At such a time, the G20 nations, representing 85 per cent of global gross domestic product between them, have a duty to uphold their long-held mission: to ensure “strong, sustainable, balanced and inclusive growth”.
The Japanese presidency of the G20 is now in full swing, preparing for the Osaka summit and Fukuoka finance ministers and central bank governors meeting in June. I took part in the first G20 summit meeting in 2008, and I am convinced of the group’s power to marshal co-operation in tackling challenges faced by the international community.
Now that the financial crisis is behind us (although risks to financial stability remain) it is high time the G20 set out to tackle longer-term structural issues that weigh on economic growth — namely, ageing and global imbalances.
Living longer is a blessing, but ageing populations have an impact on growth in many countries. A shrinking labour force puts pressure on output and reduces investment opportunities amid poorer growth prospects. Meanwhile, rising age-related spending, such as for pensions and public health systems, tends to erode the fiscal balance. Countries with rapidly ageing populations need to make savings now to prepare for the future, exporting capital to capital-scarce young countries that are rich in investment opportunities.
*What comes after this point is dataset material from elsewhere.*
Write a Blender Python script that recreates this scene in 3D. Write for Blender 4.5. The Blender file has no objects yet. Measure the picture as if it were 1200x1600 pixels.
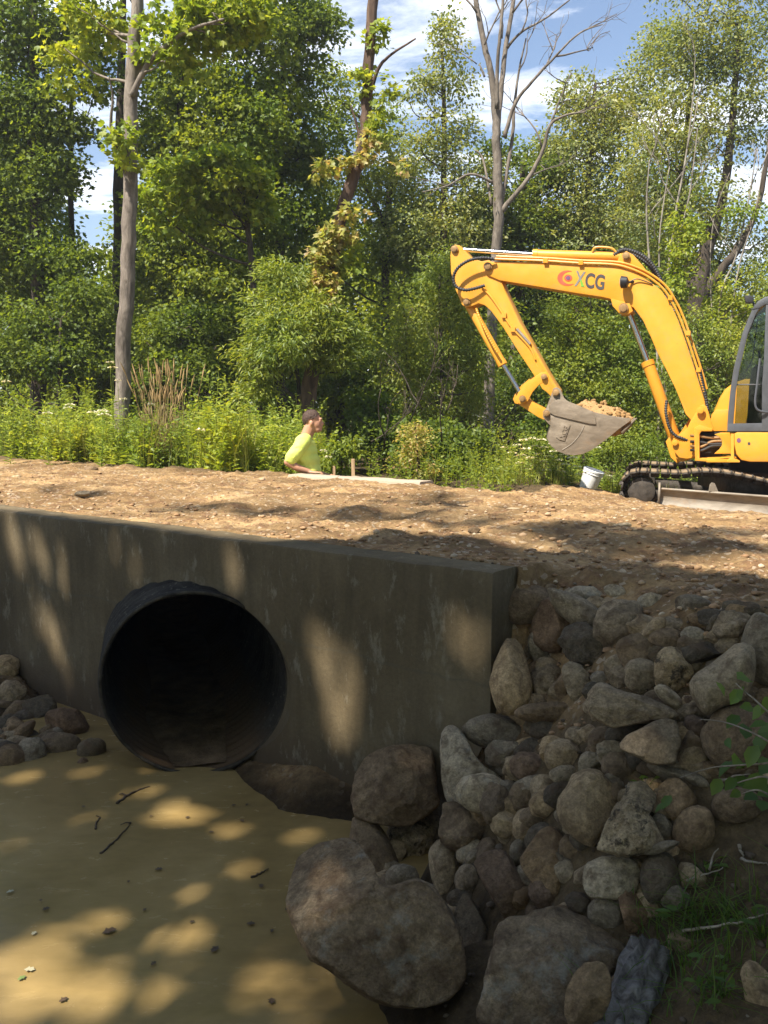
import bpy, bmesh, math, random
import numpy as np
from mathutils import Vector, Matrix
random.seed(7)
RNG = np.random.default_rng(7)
SC = bpy.context.scene
COL = SC.collection
# ------------------------------------------------------------------ camera
CAMZ = 1.9
FPX = 1386.0                       # focal length in photo pixels (photo 1200 x 1600)
PITCH = math.radians(6.585)
cam = bpy.data.cameras.new('camera'); camo = bpy.data.objects.new('camera', cam); COL.objects.link(camo)
cam.sensor_fit = 'VERTICAL'; cam.sensor_height = 36.0; cam.lens = 36.0*FPX/1600.0
cam.clip_start = 0.05; cam.clip_end = 2000
camo.location = (0, 0, CAMZ); camo.rotation_euler = (math.radians(90)-PITCH, 0, 0)
SC.camera = camo
# ------------------------------------------------------------------ sun and sky
SUN = Vector((-0.40, -0.42, 0.815)).normalized()      # towards the sun
sl = bpy.data.lights.new('sun', 'SUN'); sl.energy = 5.0; sl.angle = math.radians(0.53); sl.color = (1.0, 0.94, 0.84)
so = bpy.data.objects.new('sun', sl); COL.objects.link(so)
so.rotation_euler = SUN.to_track_quat('Z', 'Y').to_euler(); so.location = (-10, -10, 30)
world = bpy.data.worlds.new("World"); SC.world = world; world.use_nodes = True
wt = world.node_tree; wn = wt.nodes; wl = wt.links
for n in list(wn): wn.remove(n)
w_out = wn.new('ShaderNodeOutputWorld'); w_bg = wn.new('ShaderNodeBackground'); w_sky = wn.new('ShaderNodeTexSky')
w_sky.sky_type = 'NISHITA'; w_sky.sun_disc = False
w_sky.sun_elevation = math.asin(SUN.z); w_sky.sun_rotation = math.atan2(SUN.x, SUN.y)
w_sky.altitude = 200; w_sky.air_density = 1.0; w_sky.dust_density = 0.6; w_sky.ozone_density = 2.0
w_bg.inputs[1].default_value = 0.085
w_tc = wn.new('ShaderNodeTexCoord'); w_sep = wn.new('ShaderNodeSeparateXYZ'); wl.new(w_tc.outputs['Generated'], w_sep.inputs[0])
def wmath(op, a, b=None):
    n = wn.new('ShaderNodeMath'); n.operation = op
    for i, v in enumerate((a, b)):
        if v is None: continue
        if isinstance(v, (int, float)): n.inputs[i].default_value = v
        else: wl.new(v, n.inputs[i])
    return n.outputs[0]
zz = wmath('ADD', wmath('MAXIMUM', w_sep.outputs[2], 0.0), 0.12)
w_cmb = wn.new('ShaderNodeCombineXYZ')
wl.new(wmath('DIVIDE', w_sep.outputs[0], zz), w_cmb.inputs[0]); wl.new(wmath('DIVIDE', w_sep.outputs[1], zz), w_cmb.inputs[1])
w_map = wn.new('ShaderNodeMapping'); w_map.inputs['Rotation'].default_value = (0, 0, math.radians(25)); w_map.inputs['Scale'].default_value = (0.9, 2.1, 1); w_map.inputs['Location'].default_value = (0.35, 0.9, 0)
wl.new(w_cmb.outputs[0], w_map.inputs[0])
w_n = wn.new('ShaderNodeTexNoise'); w_n.inputs['Scale'].default_value = 1.5; w_n.inputs['Detail'].default_value = 9; w_n.inputs['Roughness'].default_value = 0.62; w_n.inputs['Distortion'].default_value = 0.35
wl.new(w_map.outputs[0], w_n.inputs['Vector'])
w_r = wn.new('ShaderNodeValToRGB'); w_r.color_ramp.elements[0].position = 0.46; w_r.color_ramp.elements[1].position = 0.66
wl.new(w_n.outputs[0], w_r.inputs[0])
w_mix = wn.new('ShaderNodeMix'); w_mix.data_type = 'RGBA'
w_mix.inputs[7].default_value = (10.5, 10.6, 10.8, 1)
cl = wmath('MULTIPLY', w_r.outputs[0], 0.94)                    # clouds thin out overhead and behind the viewer
cl = wmath('MULTIPLY', cl, wmath('SUBTRACT', 1.0, wmath('MINIMUM', 1.0, wmath('MAXIMUM', 0.0, wmath('DIVIDE', wmath('SUBTRACT', w_sep.outputs[2], 0.42), 0.25)))))
cl = wmath('MULTIPLY', cl, wmath('MINIMUM', 1.0, wmath('MAXIMUM', 0.1, wmath('MULTIPLY', wmath('ADD', w_sep.outputs[1], 0.2), 1.6))))
wl.new(cl, w_mix.inputs[0]); wl.new(w_sky.outputs[0], w_mix.inputs[6]); wl.new(w_mix.outputs[2], w_bg.inputs[0]); wl.new(w_bg.outputs[0], w_out.inputs[0])
SC.view_settings.view_transform = 'Standard'; SC.view_settings.look = 'None'; SC.view_settings.gamma = 1.0
SC.view_settings.exposure = 1.22
SC.render.engine = 'CYCLES'
SC.cycles.max_bounces = 12; SC.cycles.diffuse_bounces = 6; SC.cycles.transmission_bounces = 10; SC.cycles.transparent_max_bounces = 16; SC.cycles.use_denoising = True
# ------------------------------------------------------------------ photo pixel -> world
_cp, _sp = math.cos(PITCH), math.sin(PITCH)
def ray(px, py):
    dx = (px-600.0)/FPX; dy = -(py-800.0)/FPX
    return Vector((dx, _cp+dy*_sp, -_sp+dy*_cp))
def U(px, py, Y):                  # point of that pixel's sight line at distance Y in front
    d = ray(px, py); k = Y/d.y
    return Vector((d.x*k, Y, CAMZ+d.z*k))
def UZ(px, py, z):                 # ... at height z
    d = ray(px, py); k = (z-CAMZ)/d.z
    return Vector((d.x*k, d.y*k, z))
CR, CU, CF = Vector((1, 0, 0)), Vector((0, _sp, _cp)), Vector((0, _cp, -_sp))
# ------------------------------------------------------------------ numpy noise
def _h(ix, iy, iz, seed):
    with np.errstate(over='ignore'):
        n = (ix.astype(np.uint32)*np.uint32(374761393) + iy.astype(np.uint32)*np.uint32(668265263) + iz.astype(np.uint32)*np.uint32(2246822519) + np.uint32(seed*3266489917 & 0xffffffff))
        n = (n ^ (n >> np.uint32(13)))*np.uint32(1274126177); n = n ^ (n >> np.uint32(16))
    return n.astype(np.float64)/4294967295.0
def vnoise(P, seed=0):
    P = np.asarray(P, float); F = np.floor(P); f = P-F; f = f*f*(3-2*f); I = F.astype(np.int64)
    r = 0
    for dx in (0, 1):
        for dy in (0, 1):
            for dz in (0, 1):
                w = (f[:, 0] if dx else 1-f[:, 0])*(f[:, 1] if dy else 1-f[:, 1])*(f[:, 2] if dz else 1-f[:, 2])
                r = r+w*_h(I[:, 0]+dx, I[:, 1]+dy, I[:, 2]+dz, seed)
    return r*2-1
def fbm(P, seed=0, oct=4, gain=0.5):
    P = np.asarray(P, float); a = 1.0; r = 0
    for i in range(oct):
        r = r+a*vnoise(P*2.0**i+17.3*i, seed+i); a *= gain
    return r
def sst(a, b, x):
    t = np.clip((x-a)/(b-a), 0, 1); return t*t*(3-2*t)
# ------------------------------------------------------------------ objects
def tag(o, label=None, cat=None, group=None, kind=None):
    if label: o['label'] = label
    if cat: o['category'] = cat
    if group: o['group'] = group
    if kind: o['kind'] = kind
    return o
def empty(name, loc=(0, 0, 0), **kw):
    o = bpy.data.objects.new(name, None); COL.objects.link(o); o.location = loc; o.empty_display_size = 0.1
    return tag(o, **kw)
def link(name, me, mats, parent=None, loc=None, smooth=True):
    o = bpy.data.objects.new(name, me); COL.objects.link(o)
    for m in (mats if isinstance(mats, (list, tuple)) else [mats]): me.materials.append(m)
    if parent is not None:
        o.parent = parent; o.location = -parent.location if loc is None else loc     # meshes come in world coordinates
    elif loc is not None: o.location = loc
    if smooth: me.shade_smooth()
    return o
def mesh_np(name, V, F):
    """V (n,3); F: list of (m,k) int arrays"""
    me = bpy.data.meshes.new(name); V = np.ascontiguousarray(V, dtype=np.float32)
    F = [np.asarray(f, dtype=np.int32) for f in (F if isinstance(F, list) else [F]) if len(f)]
    me.vertices.add(len(V)); me.vertices.foreach_set('co', V.ravel())
    tot = np.concatenate([np.full(len(f), f.shape[1], np.int32) for f in F]); idx = np.concatenate([f.ravel() for f in F])
    me.loops.add(len(idx)); me.loops.foreach_set('vertex_index', idx)
    me.polygons.add(len(tot)); me.polygons.foreach_set('loop_start', np.concatenate([[0], np.cumsum(tot)[:-1]]).astype(np.int32))
    me.update(calc_edges=True)
    return me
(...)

One caveat: today’s elderly people (including myself, at 78 years old) are much healthier than previous generations. Harnessing the potential of a healthy elderly population could be an important way to counter the negative impact on growth.
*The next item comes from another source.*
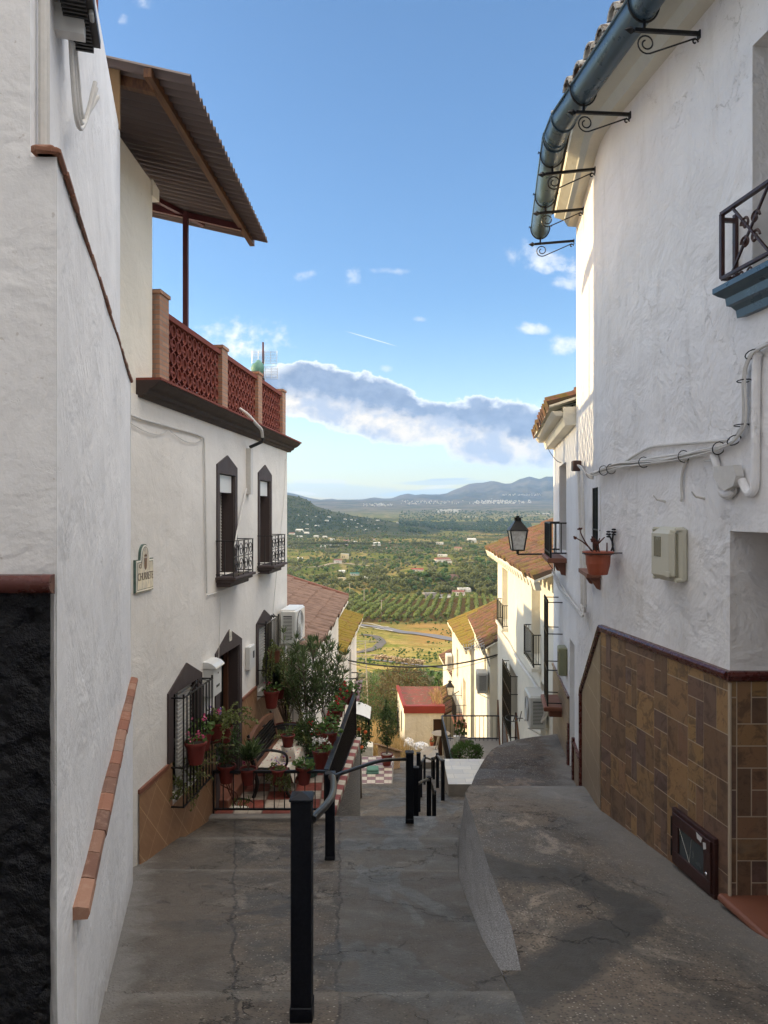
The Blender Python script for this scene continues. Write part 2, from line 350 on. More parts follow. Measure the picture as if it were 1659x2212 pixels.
def concrete(name, c1, c2, peb=.5, wet=0.0, edge=None, patchw=False, seams=False):
    def fn(T, b, P):
        n = T.noise(P, .9, 7, .62, .3); n2 = T.noise(P, 4, 6, .65, .4); fine = T.noise(P, 90, 3, .6)
        c = T.mix(T.ss(n, .42, .58), c1, c2)
        c = T.mix(T.m('MULTIPLY', T.ss(n2, .48, .70), .6), c, tuple(x*k for x, k in zip(c2, (2.1, 1.95, 1.8)))); c = T.mix(T.m('MULTIPLY', T.ss(T.noise(T.scale(P, 2.2, .8, 1), 2.6, 6, .7, 1.0), .52, .66), .5), c, (.045, .040, .036))
        patch = T.ss(T.noise(T.scale(P, 1, .8, 1, 3, 5, 0), .75, 5, .55, .6), .53, .56)
        c = T.mix(T.m('MULTIPLY', patch, .75), c, (c2[0]*.62, c2[1]*.58, c2[2]*.53))
        c = T.mix(T.m('MULTIPLY', T.ss(T.m('ADD', T.noise(T.scale(P, 1, .7, 1, 7, 2, 0), 2.1, 8, .72, .8), T.m('MULTIPLY', T.m('SUBTRACT', n, .5), .6)), .55, .66), .75), c, (c2[0]*2.9, c2[1]*2.75, c2[2]*2.6))
        c = T.mix(T.m('MULTIPLY', T.ss(T.noise(T.scale(P, 1.4, .6, 1, 1, 9, 0), 1.3, 8, .7, .5), .55, .64), .65), c, (c2[0]*.45, c2[1]*.43, c2[2]*.40))
        pb = T.vor(P, 52, 'F1'); pc = T.vor(P, 52, 'F1', 'Color')
        spot = T.m('MULTIPLY', T.ss(pb, .22, .36, 1, 0), T.ss(T.sep(pc)[0], 1-.22*peb, 1-.20*peb))
        spot2 = T.m('MULTIPLY', T.ss(pb, .3, .5, 1, 0), T.ss(T.sep(pc)[1], 1-.6*peb, 1-.55*peb))
        c = T.mix(T.m('MULTIPLY', spot2, .6), c, (.040, .034, .028)); c = T.mix(T.m('MULTIPLY', spot, .75), c, (.46, .41, .34))
        c = T.mix(T.m('MULTIPLY', fine, .3), c, (.025, .025, .025))
        warp = T.add(P, T.vscale(T.noise(P, 2.4, 5, .65, 0, 1), .9))
        e = T.vor(warp, .85, 'DISTANCE_TO_EDGE'); ck = T.m('MULTIPLY', T.ss(e, .0, .010, 1, 0), T.ss(T.noise(P, 1.7, 3, .5), .42, .55))
        c = T.mix(T.m('MULTIPLY', ck, .8), c, (.015, .014, .013)); T.put(b.inputs['Base Color'], c)
        if patchw:
            pa = T.m('ADD', T.attr('patch'), T.m('MULTIPLY', T.m('SUBTRACT', T.noise(P, 3.0, 6, .7), .5), .34)); pm = T.ss(pa, .17, .13); rim = T.m('MULTIPLY', T.ss(pa, .21, .17), T.m('SUBTRACT', 1.0, pm))
            c = T.mix(T.m('MULTIPLY', pm, .92), c, T.mix(T.noise(P, 7, 5, .7), (.040, .038, .035), (.072, .068, .062))); c = T.mix(T.m('MULTIPLY', rim, .5), c, (.05, .045, .04))
        if seams:
            x2, y2, z2_ = T.sep(P); wob = T.m('MULTIPLY', T.m('SUBTRACT', T.noise(P, 2.5, 5, .7), .5), .16)
            q1 = T.m('ADD', T.m('ADD', x2, T.m('MULTIPLY', y2, .206)), wob); q2 = T.m('ADD', T.m('ADD', x2, T.m('MULTIPLY', y2, .062)), wob)
            c = T.mix(T.m('MULTIPLY', T.ss(q1, .02, -.02), .55), c, T.mix(n2, (.120, .096, .072), (.068, .058, .048)))
            mid_ = T.m('MULTIPLY', T.ss(q2, -.02, .03), T.ss(y2, 9.0, 8.0)); c = T.mix(T.m('MULTIPLY', mid_, .6), c, T.mix(T.ss(n, .40, .60), (.058, .056, .052), (.122, .116, .106)))
            for q_ in (q1, q2): c = T.mix(T.m('MULTIPLY', T.ss(T.m('ABSOLUTE', q_), .014, .004), .75), c, (.022, .019, .017))
            wob2 = T.m('MULTIPLY', T.m('SUBTRACT', T.noise(P, 1.1, 6, .7), .5), .35); gate = T.ss(T.noise(P, 1.5, 4, .6), .42, .56)
            for yy in (3.585, 6.575, 8.02): c = T.mix(T.m('MULTIPLY', T.m('MULTIPLY', T.ss(T.m('ABSOLUTE', T.m('ADD', T.m('SUBTRACT', y2, yy), T.m('MULTIPLY', wob, .35))), .020, .006), gate), .7), c, (.03, .026, .023)); c = T.mix(T.m('MULTIPLY', T.ss(T.m('ABSOLUTE', T.m('ADD', T.m('SUBTRACT', y2, yy-.07), wob2)), .09, .0), .30), c, (.23, .215, .19))
            T.put(b.inputs['Base Color'], c)
        if edge:
            x_, y_, z_ = T.sep(P); dd = T.m('MULTIPLY', T.m('SUBTRACT', T.m('ADD', x_, T.m('MULTIPLY', y_, edge[1])), edge[0]), edge[2])   # metres from the wall foot
            em = T.ss(T.m('ADD', dd, T.m('MULTIPLY', T.m('SUBTRACT', n2, .5), .45)), edge[3], .0); c = T.mix(T.m('MULTIPLY', em, .75), c, T.mix(fine, (.25, .235, .215), (.16, .15, .14))); T.put(b.inputs['Base Color'], c)
        T.put(b.inputs['Roughness'], T.lin(T.m('ADD', n2, T.m('MULTIPLY', patch, -.25)), .2, .7, .55-wet, .92))
        h = T.m('ADD', T.m('MULTIPLY', n2, 1.4), T.m('MULTIPLY', fine, .35)); h = T.m('ADD', h, T.m('MULTIPLY', T.ss(pb, .0, .4, 1, 0), .25)); h = T.m('SUBTRACT', h, T.m('MULTIPLY', ck, 1.4))
        T.put(b.inputs['Normal'], T.bump(h, .9, .018))
    return MAT(name, fn)
M['street'] = concrete('worn_street_concrete', (.125, .098, .074), (.078, .070, .060), 1.0, .14, (-.35, .29, 1.0, .26), False, True)
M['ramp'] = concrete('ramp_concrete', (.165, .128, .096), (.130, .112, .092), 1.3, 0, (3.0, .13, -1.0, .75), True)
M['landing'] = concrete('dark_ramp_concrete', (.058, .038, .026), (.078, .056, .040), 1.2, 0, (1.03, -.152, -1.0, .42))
M['kerbwall'] = MAT('rough_render', lambda T, b, P: (
    T.put(b.inputs['Base Color'], T.mix(T.ss(T.noise(P, 130, 4, .7), .35, .7), (.13, .127, .127), (.38, .375, .38))),
    setattr(b.inputs['Roughness'], 'default_value', .95),
    T.put(b.inputs['Normal'], T.bump(T.noise(P, 110, 4, .7), .9, .012))) and None)
M['pebble'] = MAT('pebble_dash', lambda T, b, P: (
    T.put(b.inputs['Base Color'], T.mix(T.ss(T.vor(P, 60), .1, .5), (.42, .38, .33), (.14, .13, .12))),
    setattr(b.inputs['Roughness'], 'default_value', .95),
    T.put(b.inputs['Normal'], T.bump(T.vor(P, 60), .9, -.015))) and None)
M['edge'] = flat('pale_cement', (.23, .21, .19), .9, 0, .25, 9, .01, False)
M['mortar'] = flat('pale_mortar', (.46, .43, .38), .9, 0, .15, 30, .004, False)
def fn(T, b, P):
    w = T.vor(T.add(P, T.vscale(T.noise(P, 6, 3, .6, 0, 1), .12)), 17, 'SMOOTH_F1'); n = T.noise(P, 22, 5, .7)
    T.put(b.inputs['Base Color'], T.mix(T.m('MULTIPLY', T.ss(n, .45, .8), .8), (.0012, .0018, .005), (.005, .007, .015)))
    b.inputs['Roughness'].default_value = .36; b.inputs['Specular IOR Level'].default_value = .3
    T.put(b.inputs['Normal'], T.bump(T.m('ADD', w, T.m('MULTIPLY', n, .8)), 1.0, .05))
M['blackstone'] = MAT('black_rough_dado', fn)
M['moulding'] = flat('oxblood_ceramic', (.085, .022, .018), .28, 0, .25, 14, .003, False)
M['darkbrown'] = flat('dark_brown_paint', (.060, .042, .040), .7, 0, .12, 5, .003, False)
M['cornice'] = flat('brown_painted_cornice', (.034, .020, .017), .75, 0, .2, 6, .003, False)
def fn(T, b, P):
    r = T.attr('rnd'); n = T.noise(P, 7, 7, .7, 1.0); n2 = T.noise(P, 40, 5, .7, .6)
    c = T.ramp(r, [(0, (.175, .105, .060)), (.2, (.11, .070, .050)), (.4, (.235, .15, .070)), (.6, (.098, .066, .064)), (.8, (.155, .092, .062)), (1, (.26, .165, .078))])
    c = T.mix(1.0, c, (1.4, 1.32, 1.18), 'MULTIPLY'); c = T.mix(T.m('MULTIPLY', T.ss(n, .48, .62), .62), c, (.075, .048, .036)); c = T.mix(T.m('MULTIPLY', T.ss(n2, .6, .7), .6), c, (.03, .02, .016))
    c = T.mix(T.m('MULTIPLY', T.ss(T.noise(P, 3, 6, .65, .8), .55, .75), .5), c, (.21, .16, .12))
    T.put(b.inputs['Base Color'], c); T.put(b.inputs['Roughness'], T.lin(n, .3, .7, .38, .6)); T.put(b.inputs['Normal'], T.bump(T.m('ADD', n, T.m('MULTIPLY', n2, .4)), .5, .004))
M['browntile'] = MAT('mottled_brown_tile', fn)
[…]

Ageing is not a problem confined to advanced nations. It affects emerging economies, too. Some of them are growing older more rapidly than advanced economies have done. For these countries, broadening social security coverage while safeguarding growth and fiscal sustainability will be a big challenge. Sharing best practices across the G20 will help both ageing and younger emerging economies alike.
The problem of global trade imbalances has also become pressing. Heated debate between deficit and surplus economies is nothing new. But tensions are rising, with tariff increases and non-tariff measures materialising in many parts of the world. Under the Japanese presidency, the G20 is exploring policy options to mitigate the problem.
National current accounts today look quite different from what textbooks taught us to expect. Goods trade, traditionally the stalwart of the current account, has given way to other components, such as earnings on foreign investment and services trade. In 2017, Japan ran a current account surplus of 4 per cent of GDP, driven by earnings on foreign investments (which made up 3.6 per cent of GDP). The UK, while running a current account deficit of 3.8 per cent of GDP, reflecting a large deficit with trade in goods, had a surplus with its services trade of 5.4 per cent of GDP.
A country’s current account balance is a reflection of the composition and nature of its growth. In other words, a global imbalance implies underlying domestic imbalances. There are several factors that contribute, from excessive corporate savings, to poor coverage of social safety nets, to overheating asset markets — as was observed in the run-up to the 2008 crisis.
The joint G20-IMF seminar on global imbalances, to be held in Washington on 10 April, will provide a good venue for policymakers and academics to delve into such issues. I look forward to fostering closer international co-operation through the G20 to help build a more prosperous and stable world.